Is this what they call new math? If someone walked into our office and said he’d give us three ten-dollar bills in exchange for three singles, we’d take him up on it every time. But it seems a lot of officials would cut off their nose to spite their face. And it’s not just their faces at stake but those of millions of city and state residents.

All those social welfare programs that provide for people of low income, all those subway trains zipping around the city, all those roads that can take you from here to anywhere, all those schools that educate children and provide the first steps in moving up the income ladder — all those things and many more are paid for primarily through taxes, taxes paid mostly by the middle and upper classes.

Amazon would have to create 25,000 jobs here to live up to its end of the deal, and the forecast is for as many as 40,000. That’s an awful lot of tax revenue to turn away.

Yet there are Van Bramer and Gianaris — who both called for Amazon to come to Queens before the deal was struck — wanting the jobs and tax money to go elsewhere. Van Bramer said in a recent email that “if Amazon is anti-union, they are not welcome here” and that “We need to invest in our local community and its workers, not the largest corporations.” Invest with what money? Government doesn’t produce tax revenue. The private sector does.

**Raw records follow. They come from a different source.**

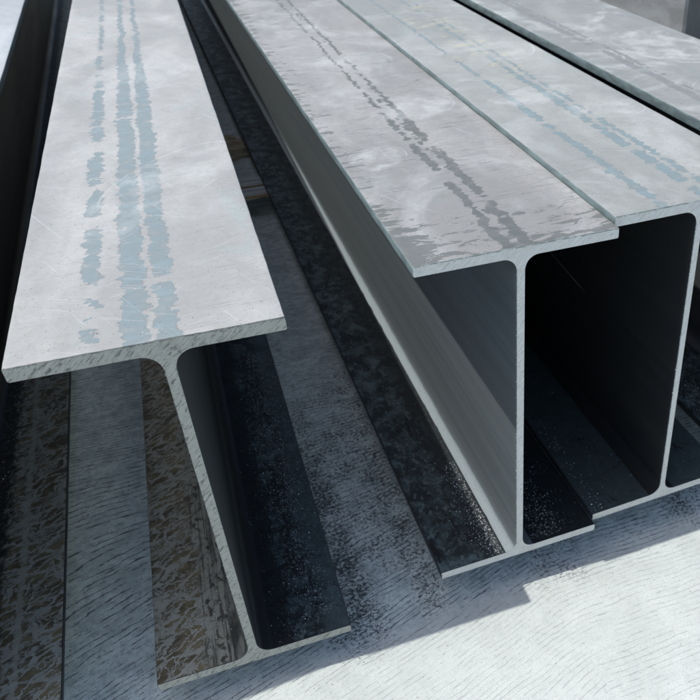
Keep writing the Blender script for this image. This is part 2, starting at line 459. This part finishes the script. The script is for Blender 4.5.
# short torn dashes left by the brush
dv = n.vec(n.mul(x, 26.0), n.mul(yy, 210.0))
dn_ = n.new('ShaderNodeTexNoise'); dn_.inputs['Scale'].default_value = 1.0; dn_.inputs['Detail'].default_value = 5; dn_.inputs['Roughness'].default_value = .7
n.l.new(dv, dn_.inputs['Vector'])
dash = n.mul(n.step(y, -.03, .04), n.step(n.add(dn_.outputs[0], n.mul(n.sub(n.noise(11, 15, 1, 4, .65, 25.0), .5), .24)), .595, .64, 0, .85))
groove = n.mul(n.mx(groove, dash), sun_fade)
vv2 = n.vec(n.mul(x, 18.0), n.mul(yy, 230.0))
fin = n.new('ShaderNodeTexNoise'); fin.inputs['Scale'].default_value = 1.0; fin.inputs['Detail'].default_value = 4; n.l.new(vv2, fin.inputs['Vector'])
cl = n.noise(7, 7, 1, 5, .62, 8.0, .4)
mid = n.noise(70, 60, 1, 4, .65, 9.0)
col = n.mix(n.step(cl, .32, .68), (.53, .565, .53), (.60, .64, .60))
col = n.mix(n.step(y, -.02, .06, 0, .75), col, n.mix(n.step(n.noise(22, 30, 1, 5, .7, 8.5), .36, .62), (.56, .64, .60), (.84, .92, .86)))  # base colour brightened under the beams to imitate light between them
grain = n.noise(330, 420, 1, 4, .75, 8.8)
col = n.mix(n.step(grain, .5, .72, 0, .45), col, (.20, .225, .215))
col = n.mix(n.mul(n.mul(n.step(mid, .46, .64), n.mx(sun_fade, .3)), .42), col, (.36, .385, .38))
col = n.mix(n.mul(n.step(fin.outputs[0], .50, .66), .16), col, (.34, .36, .37))
col = n.mix(n.mul(groove, .82), col, (.07, .08, .09))
pit = n.noise(190, 230, 1, 3, .6, 12.0)
pitm = n.mul(n.step(n.add(pit, n.mul(sun_fade, .05)), .68, .72), n.step(n.noise(12, 12, 1, 3, .6, 14.0), .40, .52))
col = n.mix(n.mul(pitm, .85), col, (.06, .06, .065))
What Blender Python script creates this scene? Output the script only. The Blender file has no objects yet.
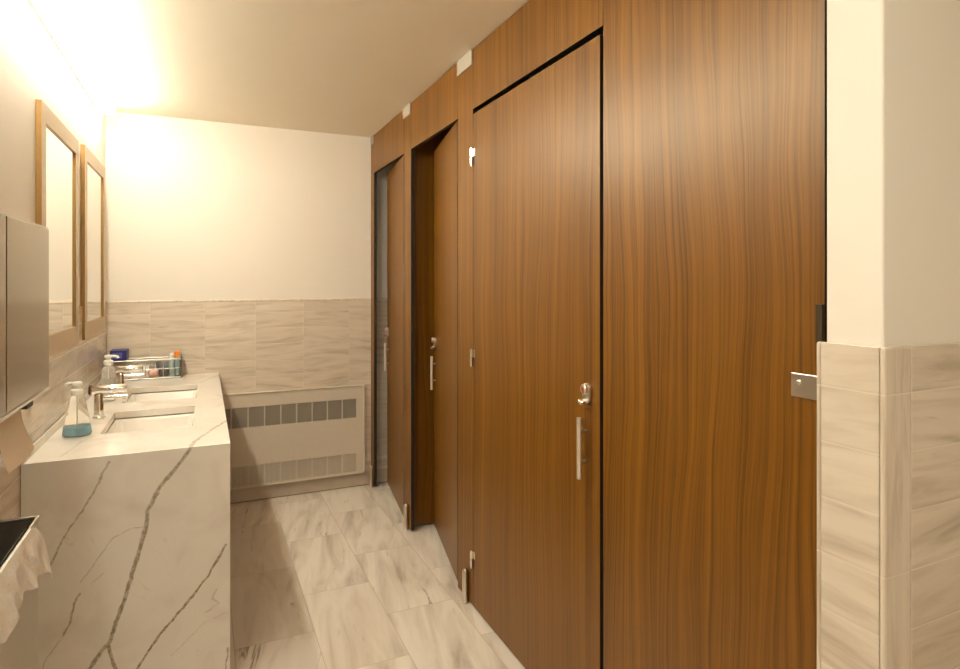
import bpy, bmesh, math, random
from mathutils import Vector, Matrix
random.seed(7)
R = math.radians
sc = bpy.context.scene
C = sc.collection

# ------------------------------------------------------------------ camera
F, TH, H0, U0, V0 = 605.0, R(24.51), 1.43, 480.0, 282.5
cd = bpy.data.cameras.new('camera'); cam = bpy.data.objects.new('camera', cd); C.objects.link(cam)
cam.location = (0, 0, H0); cam.rotation_euler = (R(90), 0, -TH)
cd.sensor_width = 36; cd.lens = 36 * F / 960; cd.shift_y = -(334.5 - V0) / 960; cd.clip_start = .02
sc.camera = cam
sc.view_settings.view_transform = 'Standard'; sc.view_settings.look = 'None'
sc.view_settings.gamma = 1; sc.view_settings.use_curve_mapping = False
sc.view_settings.exposure = 0.27

def ray(u, v):
    a = (u - U0) / F; b = -(v - V0) / F; c, s = math.cos(TH), math.sin(TH)
    return Vector((a * c + s, -a * s + c, b))
def atX(u, v, X): D = ray(u, v); t = X / D.x; return Vector((X, D.y * t, H0 + D.z * t))
def atY(u, v, Y): D = ray(u, v); t = Y / D.y; return Vector((D.x * t, Y, H0 + D.z * t))
def atZ(u, v, Z): D = ray(u, v); t = (Z - H0) / D.z; return Vector((D.x * t, D.y * t, Z))

# ------------------------------------------------------------------ key dimensions
XL, YB, ZC = -.530, 4.222, 2.459          # left tile face, back tile face, ceiling
P, PT = 1.075, .020                        # stall front plane and thickness
ZW, ZCAP = 1.318, 1.236                    # wainscot top, first joint
ROW, TL = .1045, .305
CT = .854                                  # counter top
CX0, CX1, CY0 = XL + .0015, .085, 2.345
YK = YB - .0035                            # backs of things standing at the back wall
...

As for unions, only 17 percent of workers statewide belong to one, and there are plenty of nonunionized companies — Google for one — that have been welcome to set up operations in New York City. What kind of precedent would be set by keeping Amazon out? And some unions, like those whose members would build HQ2, fully support the deal.

But now the anti-Amazon forces might have found a way to keep the company from coming here. Democrats in the state Senate have named Gianaris to serve on the Public Authorities Control Board, where he would be able to single-handedly scuttle the deal Cuomo and de Blasio made. Ironically, Cuomo has to approve the appointment.

Maybe he won’t. Gianaris has already said there are no alterations that could be made to the agreement that would change his mind. Giving him a seat on the PACB would guarantee that Amazon could not come here. It’s hard to imagine tough-guy Cuomo allowing one state senator to cost New York so much revenue and so many jobs, and to cost him so much prestige as he eyes the presidency.

There are legitimate concerns about HQ2, like gentrification, but those can be dealt with. And as a newspaper that relies on community businesses for advertising, we’re not Amazon’s biggest fans. But this is a good deal. Cuomo and de Blasio must do everything they can to make sure what’s in New York’s cart gets to checkout and delivery.

Welcome to the discussion.

2 comments:

  • Fred Davie posted at 8:46 am on Tue, Feb 12, 2019.

    Fred Davie Posts: 1

    I have lived in LIC for ten years as a condo owner. I love the neighborhood and I'm a big supporter of the proposed Amazon development. I do believe the project needs to maximize opportunities for historically marginalized populations, especially for residents of Queensbridge Houses and other NYCHA communities. Let's not allow pursuit of the perfect and ideological purity to be the enemy of the good, and in this case, the very good.

     
  • Stephen posted at 7:43 pm on Thu, Feb 7, 2019.

    Stephen Posts: 10

    How front-loaded is the deal? What sort of checks and balances are there to ensure that Amazon does create those high-paying jobs? How fast are they supposed to be created? Again, checkpoints, critical paths.
    And what about penalties for failure? You know, like not hitting the job creations? What about infrastructure improvements? Can they bring in their own construction people so that the MTA is not responsible for fixing transit stuff? That would be good, since we all know how expensive and how long it takes them to fix things.
    Big picture, everything sounds wonderful. But the big issue is the details. And if we don't pay attention to the little things, the big things will bite us you-know-where.